DO THIS: Produce an exact transcription of the listing below, omitting the pictures.

RECORDED DATA:

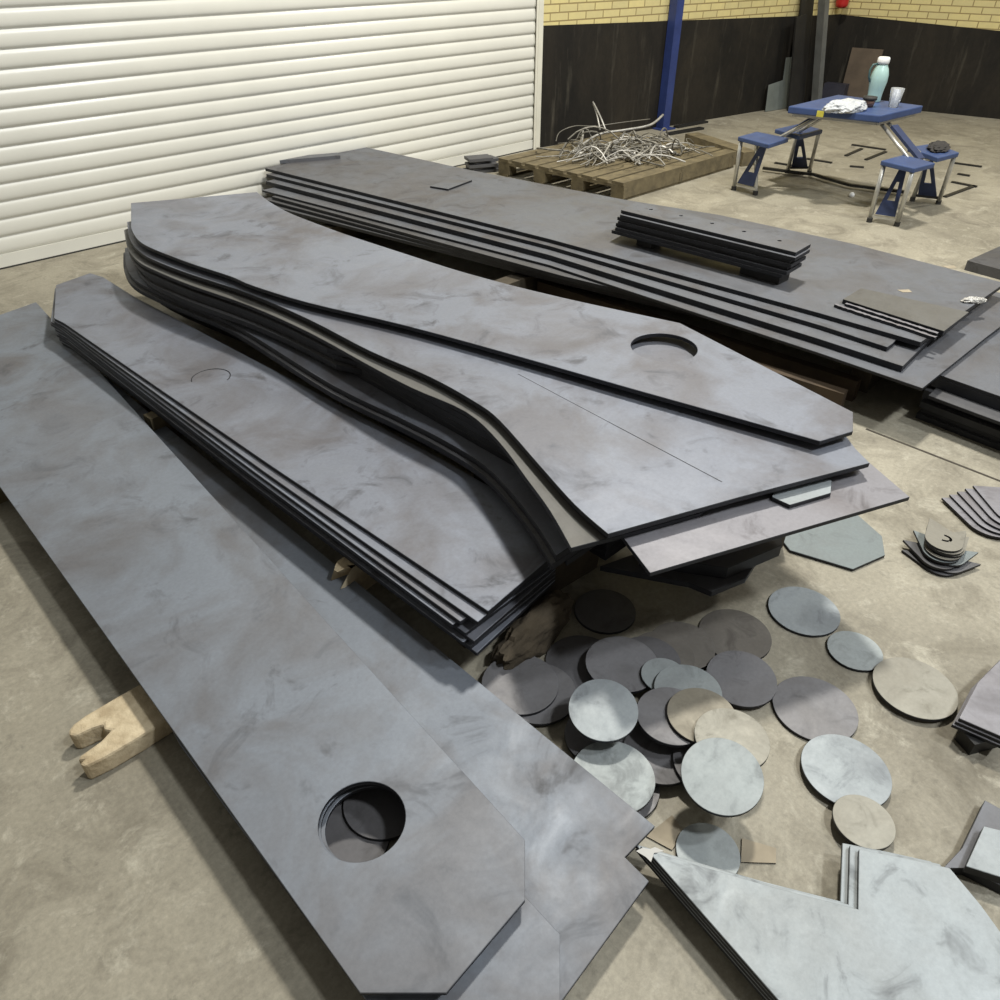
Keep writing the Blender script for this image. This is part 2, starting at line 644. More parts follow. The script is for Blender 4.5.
# ---- C: narrow tapered stack
TC = .0145
zC = .255
C1 = UP([(56, 285), (90, 273), (103, 277), (135, 297), (300, 384), (440, 458), (508, 497), (549, 559), (488, 611), (270, 465), (64, 323), (54, 318)], zC)
offs = [(0, 0), (-.032, .0), (-.052, .055), (-.064, .075), (-.052, .03), (-.047, -.004), (-.06, .03), (-.05, .012), (-.044, -.012)]
for i, (dx, dy) in enumerate(offs):
    # swung a little about the far end, so the near ends fan out to the left
    pts = shift(C1, 0, dy * .8, dx / 2.8, C1[0])
    if i > 0:
        # the plates below are a little wider at the near right corner
        pts[6] = (C1[6][0] + .005, C1[6][1])
        pts[7] = (C1[7][0] + .045, C1[7][1] + .01)
    z = zC - i * TC
    lab = ('narrow tapered steel plate topping the stack in the middle left, with a scribed half circle' if i == 0 else
           f'{ORD[i]} plate from the top of the narrow tapered stack in the middle left')
    o = plate('steel_plate', pts, z, TC - .0005, [ST_MID, EDGE], lab, 'steel plate', 'narrow tapered plates')
    if i == 0:
        c0, c1 = U(192, 378, zC), U(230, 377, zC)
        ctr = (c0 + c1) / 2
        rr = (c1 - c0).length / 2
        e1 = (c1 - c0).normalized()
        e2 = Vector((-e1.y, e1.x, 0))
        bm = bmesh.new()
        arc = [ctr + (e1 * math.cos(t) + e2 * math.sin(t)) * rr - o.location + Vector((0, 0, .0002)) for t in [k / 20 * math.pi * 1.25 - .35 for k in range(21)]]
        add_tube(bm, arc, .0022, 6)
        ob = bm_obj('scribed_arc', bm, EDGE, o)
        ob['label'] = 'dark cut arc of an unfinished hole'
zCb = zC - len(offs) * TC + .0005
hC = zCb
p = U(344, 578, .07)
timber('timber', (p.x - .03, p.y - .01), (p.x + .5, p.y + .06), .06, hC, WOOD_PALE, 'pale split timber end under the long side of the narrow tapered stack', split=True, seed=9)
p = U(146, 428, .08)
timber('timber', (p.x + .015, p.y), (p.x + .5, p.y + .04), .06, hC, WOOD, 'small square timber end under the far half of the narrow tapered stack', seed=11)
p = U(505, 645, .05)
timber('timber', (p.x - .06, p.y + .16), (p.x + .50, p.y + .12), .11, hC, WOOD_DARK, 'dark timber under the near end of the narrow tapered stack', seed=12)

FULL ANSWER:
Keep writing the Blender script for this image. This is part 2, starting at line 644. More parts follow. The script is for Blender 4.5.
# ---- C: narrow tapered stack
TC = .0145
zC = .255
C1 = UP([(56, 285), (90, 273), (103, 277), (135, 297), (300, 384), (440, 458), (508, 497), (549, 559), (488, 611), (270, 465), (64, 323), (54, 318)], zC)
offs = [(0, 0), (-.032, .0), (-.052, .055), (-.064, .075), (-.052, .03), (-.047, -.004), (-.06, .03), (-.05, .012), (-.044, -.012)]
for i, (dx, dy) in enumerate(offs):
    # swung a little about the far end, so the near ends fan out to the left
    pts = shift(C1, 0, dy * .8, dx / 2.8, C1[0])
    if i > 0:
        # the plates below are a little wider at the near right corner
        pts[6] = (C1[6][0] + .005, C1[6][1])
        pts[7] = (C1[7][0] + .045, C1[7][1] + .01)
    z = zC - i * TC
    lab = ('narrow tapered steel plate topping the stack in the middle left, with a scribed half circle' if i == 0 else
           f'{ORD[i]} plate from the top of the narrow tapered stack in the middle left')
    o = plate('steel_plate', pts, z, TC - .0005, [ST_MID, EDGE], lab, 'steel plate', 'narrow tapered plates')
    if i == 0:
        c0, c1 = U(192, 378, zC), U(230, 377, zC)
        ctr = (c0 + c1) / 2
        rr = (c1 - c0).length / 2
        e1 = (c1 - c0).normalized()
        e2 = Vector((-e1.y, e1.x, 0))
        bm = bmesh.new()
        arc = [ctr + (e1 * math.cos(t) + e2 * math.sin(t)) * rr - o.location + Vector((0, 0, .0002)) for t in [k / 20 * math.pi * 1.25 - .35 for k in range(21)]]
        add_tube(bm, arc, .0022, 6)
        ob = bm_obj('scribed_arc', bm, EDGE, o)
        ob['label'] = 'dark cut arc of an unfinished hole'
zCb = zC - len(offs) * TC + .0005
hC = zCb
p = U(344, 578, .07)
timber('timber', (p.x - .03, p.y - .01), (p.x + .5, p.y + .06), .06, hC, WOOD_PALE, 'pale split timber end under the long side of the narrow tapered stack', split=True, seed=9)
p = U(146, 428, .08)
timber('timber', (p.x + .015, p.y), (p.x + .5, p.y + .04), .06, hC, WOOD, 'small square timber end under the far half of the narrow tapered stack', seed=11)
p = U(505, 645, .05)
timber('timber', (p.x - .06, p.y + .16), (p.x + .50, p.y + .12), .11, hC, WOOD_DARK, 'dark timber under the near end of the narrow tapered stack', seed=12)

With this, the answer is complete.